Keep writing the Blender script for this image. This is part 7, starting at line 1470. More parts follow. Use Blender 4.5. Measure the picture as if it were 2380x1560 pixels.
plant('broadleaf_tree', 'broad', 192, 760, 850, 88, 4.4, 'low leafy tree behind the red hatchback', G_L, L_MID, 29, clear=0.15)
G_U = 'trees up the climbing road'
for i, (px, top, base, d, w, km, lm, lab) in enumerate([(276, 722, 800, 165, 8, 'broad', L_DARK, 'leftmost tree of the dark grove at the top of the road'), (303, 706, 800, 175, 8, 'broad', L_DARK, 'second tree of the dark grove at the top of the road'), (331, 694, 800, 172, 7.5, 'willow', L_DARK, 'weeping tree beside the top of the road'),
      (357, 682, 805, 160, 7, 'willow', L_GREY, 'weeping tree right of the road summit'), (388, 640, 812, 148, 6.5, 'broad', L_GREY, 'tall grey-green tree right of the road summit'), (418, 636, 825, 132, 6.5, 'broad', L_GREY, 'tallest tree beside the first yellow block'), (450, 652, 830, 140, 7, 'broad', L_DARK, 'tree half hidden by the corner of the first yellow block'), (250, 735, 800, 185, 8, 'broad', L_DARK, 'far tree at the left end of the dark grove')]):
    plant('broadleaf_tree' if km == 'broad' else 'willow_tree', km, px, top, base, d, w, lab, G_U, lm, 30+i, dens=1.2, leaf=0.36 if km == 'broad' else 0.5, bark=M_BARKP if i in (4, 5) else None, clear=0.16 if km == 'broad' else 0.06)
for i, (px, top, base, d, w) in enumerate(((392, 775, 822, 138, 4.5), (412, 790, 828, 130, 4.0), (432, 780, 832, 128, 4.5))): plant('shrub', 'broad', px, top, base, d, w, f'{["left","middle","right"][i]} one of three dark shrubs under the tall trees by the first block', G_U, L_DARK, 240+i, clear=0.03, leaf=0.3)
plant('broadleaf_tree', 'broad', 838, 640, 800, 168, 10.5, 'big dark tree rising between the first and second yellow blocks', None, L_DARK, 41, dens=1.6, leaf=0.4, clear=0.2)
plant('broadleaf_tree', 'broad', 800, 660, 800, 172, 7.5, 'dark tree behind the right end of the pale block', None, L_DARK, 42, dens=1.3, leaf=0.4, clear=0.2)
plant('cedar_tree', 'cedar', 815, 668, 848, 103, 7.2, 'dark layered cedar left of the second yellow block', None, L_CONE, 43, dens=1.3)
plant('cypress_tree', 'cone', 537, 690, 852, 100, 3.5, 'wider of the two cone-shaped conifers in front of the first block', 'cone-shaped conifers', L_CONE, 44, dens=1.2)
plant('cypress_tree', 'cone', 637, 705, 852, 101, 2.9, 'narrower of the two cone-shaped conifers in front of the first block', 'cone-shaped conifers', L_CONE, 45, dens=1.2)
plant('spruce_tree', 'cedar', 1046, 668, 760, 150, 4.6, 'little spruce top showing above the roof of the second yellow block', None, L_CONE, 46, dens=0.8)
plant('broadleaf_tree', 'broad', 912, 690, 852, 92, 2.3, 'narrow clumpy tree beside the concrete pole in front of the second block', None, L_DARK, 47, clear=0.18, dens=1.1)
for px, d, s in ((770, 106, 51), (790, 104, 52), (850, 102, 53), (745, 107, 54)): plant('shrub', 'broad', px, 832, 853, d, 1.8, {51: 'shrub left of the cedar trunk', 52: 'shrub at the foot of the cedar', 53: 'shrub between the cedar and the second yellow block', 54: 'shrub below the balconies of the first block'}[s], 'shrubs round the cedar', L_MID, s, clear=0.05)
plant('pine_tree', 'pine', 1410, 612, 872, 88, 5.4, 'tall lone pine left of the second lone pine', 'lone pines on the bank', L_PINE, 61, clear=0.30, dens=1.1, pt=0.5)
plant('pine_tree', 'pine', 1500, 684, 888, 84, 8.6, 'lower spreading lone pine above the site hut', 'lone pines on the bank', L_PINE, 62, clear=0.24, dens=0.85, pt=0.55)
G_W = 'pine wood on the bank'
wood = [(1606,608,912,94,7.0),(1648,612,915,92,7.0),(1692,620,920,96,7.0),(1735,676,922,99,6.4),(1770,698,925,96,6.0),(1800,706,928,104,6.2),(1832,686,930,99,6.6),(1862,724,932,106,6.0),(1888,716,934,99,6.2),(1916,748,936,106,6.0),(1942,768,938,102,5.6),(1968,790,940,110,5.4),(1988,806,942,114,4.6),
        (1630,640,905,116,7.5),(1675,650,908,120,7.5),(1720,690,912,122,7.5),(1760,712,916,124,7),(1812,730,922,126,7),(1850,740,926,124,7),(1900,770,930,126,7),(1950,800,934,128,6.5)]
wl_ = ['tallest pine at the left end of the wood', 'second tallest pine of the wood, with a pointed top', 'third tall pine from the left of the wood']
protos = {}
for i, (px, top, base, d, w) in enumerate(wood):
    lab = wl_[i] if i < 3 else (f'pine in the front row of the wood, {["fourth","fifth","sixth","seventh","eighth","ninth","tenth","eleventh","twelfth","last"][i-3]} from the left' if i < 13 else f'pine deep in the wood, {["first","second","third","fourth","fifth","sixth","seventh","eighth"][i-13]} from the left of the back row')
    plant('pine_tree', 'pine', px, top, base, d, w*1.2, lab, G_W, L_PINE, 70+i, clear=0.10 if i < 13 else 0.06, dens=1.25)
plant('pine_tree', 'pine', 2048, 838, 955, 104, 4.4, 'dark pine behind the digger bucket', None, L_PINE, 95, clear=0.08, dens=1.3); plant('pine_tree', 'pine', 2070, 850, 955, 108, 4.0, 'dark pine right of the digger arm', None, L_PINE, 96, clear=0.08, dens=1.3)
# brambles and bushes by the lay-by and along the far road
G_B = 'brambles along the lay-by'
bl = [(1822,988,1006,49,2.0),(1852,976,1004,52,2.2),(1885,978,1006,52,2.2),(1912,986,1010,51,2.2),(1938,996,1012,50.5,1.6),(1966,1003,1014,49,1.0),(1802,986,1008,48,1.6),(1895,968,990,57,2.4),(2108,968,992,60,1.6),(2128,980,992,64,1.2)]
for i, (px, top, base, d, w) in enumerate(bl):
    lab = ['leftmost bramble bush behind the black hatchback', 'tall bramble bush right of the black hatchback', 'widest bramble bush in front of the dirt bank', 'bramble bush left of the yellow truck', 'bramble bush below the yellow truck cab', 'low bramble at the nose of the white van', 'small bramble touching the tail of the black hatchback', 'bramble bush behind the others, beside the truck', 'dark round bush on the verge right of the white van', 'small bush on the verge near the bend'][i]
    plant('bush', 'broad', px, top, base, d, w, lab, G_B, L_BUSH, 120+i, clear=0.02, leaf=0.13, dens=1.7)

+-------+

● SET EXERCISE
Extract the listing in its entirety and repeat it exactly.

● RESPONSE TO THE TASK
Keep writing the Blender script for this image. This is part 7, starting at line 1470. More parts follow. Use Blender 4.5. Measure the picture as if it were 2380x1560 pixels.
plant('broadleaf_tree', 'broad', 192, 760, 850, 88, 4.4, 'low leafy tree behind the red hatchback', G_L, L_MID, 29, clear=0.15)
G_U = 'trees up the climbing road'
for i, (px, top, base, d, w, km, lm, lab) in enumerate([(276, 722, 800, 165, 8, 'broad', L_DARK, 'leftmost tree of the dark grove at the top of the road'), (303, 706, 800, 175, 8, 'broad', L_DARK, 'second tree of the dark grove at the top of the road'), (331, 694, 800, 172, 7.5, 'willow', L_DARK, 'weeping tree beside the top of the road'),
      (357, 682, 805, 160, 7, 'willow', L_GREY, 'weeping tree right of the road summit'), (388, 640, 812, 148, 6.5, 'broad', L_GREY, 'tall grey-green tree right of the road summit'), (418, 636, 825, 132, 6.5, 'broad', L_GREY, 'tallest tree beside the first yellow block'), (450, 652, 830, 140, 7, 'broad', L_DARK, 'tree half hidden by the corner of the first yellow block'), (250, 735, 800, 185, 8, 'broad', L_DARK, 'far tree at the left end of the dark grove')]):
    plant('broadleaf_tree' if km == 'broad' else 'willow_tree', km, px, top, base, d, w, lab, G_U, lm, 30+i, dens=1.2, leaf=0.36 if km == 'broad' else 0.5, bark=M_BARKP if i in (4, 5) else None, clear=0.16 if km == 'broad' else 0.06)
for i, (px, top, base, d, w) in enumerate(((392, 775, 822, 138, 4.5), (412, 790, 828, 130, 4.0), (432, 780, 832, 128, 4.5))): plant('shrub', 'broad', px, top, base, d, w, f'{["left","middle","right"][i]} one of three dark shrubs under the tall trees by the first block', G_U, L_DARK, 240+i, clear=0.03, leaf=0.3)
plant('broadleaf_tree', 'broad', 838, 640, 800, 168, 10.5, 'big dark tree rising between the first and second yellow blocks', None, L_DARK, 41, dens=1.6, leaf=0.4, clear=0.2)
plant('broadleaf_tree', 'broad', 800, 660, 800, 172, 7.5, 'dark tree behind the right end of the pale block', None, L_DARK, 42, dens=1.3, leaf=0.4, clear=0.2)
plant('cedar_tree', 'cedar', 815, 668, 848, 103, 7.2, 'dark layered cedar left of the second yellow block', None, L_CONE, 43, dens=1.3)
plant('cypress_tree', 'cone', 537, 690, 852, 100, 3.5, 'wider of the two cone-shaped conifers in front of the first block', 'cone-shaped conifers', L_CONE, 44, dens=1.2)
plant('cypress_tree', 'cone', 637, 705, 852, 101, 2.9, 'narrower of the two cone-shaped conifers in front of the first block', 'cone-shaped conifers', L_CONE, 45, dens=1.2)
plant('spruce_tree', 'cedar', 1046, 668, 760, 150, 4.6, 'little spruce top showing above the roof of the second yellow block', None, L_CONE, 46, dens=0.8)
plant('broadleaf_tree', 'broad', 912, 690, 852, 92, 2.3, 'narrow clumpy tree beside the concrete pole in front of the second block', None, L_DARK, 47, clear=0.18, dens=1.1)
for px, d, s in ((770, 106, 51), (790, 104, 52), (850, 102, 53), (745, 107, 54)): plant('shrub', 'broad', px, 832, 853, d, 1.8, {51: 'shrub left of the cedar trunk', 52: 'shrub at the foot of the cedar', 53: 'shrub between the cedar and the second yellow block', 54: 'shrub below the balconies of the first block'}[s], 'shrubs round the cedar', L_MID, s, clear=0.05)
plant('pine_tree', 'pine', 1410, 612, 872, 88, 5.4, 'tall lone pine left of the second lone pine', 'lone pines on the bank', L_PINE, 61, clear=0.30, dens=1.1, pt=0.5)
plant('pine_tree', 'pine', 1500, 684, 888, 84, 8.6, 'lower spreading lone pine above the site hut', 'lone pines on the bank', L_PINE, 62, clear=0.24, dens=0.85, pt=0.55)
G_W = 'pine wood on the bank'
wood = [(1606,608,912,94,7.0),(1648,612,915,92,7.0),(1692,620,920,96,7.0),(1735,676,922,99,6.4),(1770,698,925,96,6.0),(1800,706,928,104,6.2),(1832,686,930,99,6.6),(1862,724,932,106,6.0),(1888,716,934,99,6.2),(1916,748,936,106,6.0),(1942,768,938,102,5.6),(1968,790,940,110,5.4),(1988,806,942,114,4.6),
        (1630,640,905,116,7.5),(1675,650,908,120,7.5),(1720,690,912,122,7.5),(1760,712,916,124,7),(1812,730,922,126,7),(1850,740,926,124,7),(1900,770,930,126,7),(1950,800,934,128,6.5)]
wl_ = ['tallest pine at the left end of the wood', 'second tallest pine of the wood, with a pointed top', 'third tall pine from the left of the wood']
protos = {}
for i, (px, top, base, d, w) in enumerate(wood):
    lab = wl_[i] if i < 3 else (f'pine in the front row of the wood, {["fourth","fifth","sixth","seventh","eighth","ninth","tenth","eleventh","twelfth","last"][i-3]} from the left' if i < 13 else f'pine deep in the wood, {["first","second","third","fourth","fifth","sixth","seventh","eighth"][i-13]} from the left of the back row')
    plant('pine_tree', 'pine', px, top, base, d, w*1.2, lab, G_W, L_PINE, 70+i, clear=0.10 if i < 13 else 0.06, dens=1.25)
plant('pine_tree', 'pine', 2048, 838, 955, 104, 4.4, 'dark pine behind the digger bucket', None, L_PINE, 95, clear=0.08, dens=1.3); plant('pine_tree', 'pine', 2070, 850, 955, 108, 4.0, 'dark pine right of the digger arm', None, L_PINE, 96, clear=0.08, dens=1.3)
# brambles and bushes by the lay-by and along the far road
G_B = 'brambles along the lay-by'
bl = [(1822,988,1006,49,2.0),(1852,976,1004,52,2.2),(1885,978,1006,52,2.2),(1912,986,1010,51,2.2),(1938,996,1012,50.5,1.6),(1966,1003,1014,49,1.0),(1802,986,1008,48,1.6),(1895,968,990,57,2.4),(2108,968,992,60,1.6),(2128,980,992,64,1.2)]
for i, (px, top, base, d, w) in enumerate(bl):
    lab = ['leftmost bramble bush behind the black hatchback', 'tall bramble bush right of the black hatchback', 'widest bramble bush in front of the dirt bank', 'bramble bush left of the yellow truck', 'bramble bush below the yellow truck cab', 'low bramble at the nose of the white van', 'small bramble touching the tail of the black hatchback', 'bramble bush behind the others, beside the truck', 'dark round bush on the verge right of the white van', 'small bush on the verge near the bend'][i]
    plant('bush', 'broad', px, top, base, d, w, lab, G_B, L_BUSH, 120+i, clear=0.02, leaf=0.13, dens=1.7)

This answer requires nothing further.